I understand: we want to know the truth. We want to have the answers. We want to demand that the leaders of Christ’s Church, even up to the Pope, answer for their actions, face the music, and are punished if they have been lying to us.
I saw a bumper sticker the other day on a truck that said “throw out all the incumbents!” An alluring thought: all those people we just voted in? Yeah let’s throw them out because they’re no good. Then let’s elect new people! That will solve it.
But the new people would be just as bad as the old people. Because the soil from which all the people have grown is poisonous.
Another Way to Respond
So if activism is not the best response, what is?
Personally, I have decided that I can’t change other people. At least not directly. So while I don’t condemn my friends for taking the actions they have, I am approaching it through prayer and personal conversion.
The only person I can change is myself. The only way I can change (and become a saint) is through prayer.
So I am praying novenas, praying the Rosary daily with my family (20 minutes of vocal prayer per day, the bare minimum in justice we owe to our Lord), and practicing mental prayer each day for 10 minutes (the second level of prayer after vocal prayer).
I wish I were at the prayer of simplicity, level 3 of prayer, but I am not. I am barely at level 2, in spite of being a Catholic for 17 years.
And regarding novenas, I pray novenas through my mobile app that you can get here for free: https://pray.app.link/GetTheApp
God is not mocked. He has allowed all this evil to go on in His Church, scandalizing countless people. These men think that they have gotten away with it, escaping human authorities. They may have done that, but they haven’t escaped God’s ultimate justice.

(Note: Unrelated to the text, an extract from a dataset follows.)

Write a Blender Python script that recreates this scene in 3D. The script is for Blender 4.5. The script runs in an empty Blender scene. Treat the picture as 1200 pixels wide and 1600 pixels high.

No one escapes it. And many of them are old now, and close to meeting God face-to-face. No amount of smirks and dissembling will work then. The millstones are heavy they have tied around their necks.
My faith remains in the Holy Trinity. The Church’s teachings continue to be as true as they ever were, in spite of the men who have violated those teachings in abhorrent ways.
Put your faith in God; follow the teachings of the Church, and become a saint through prayer.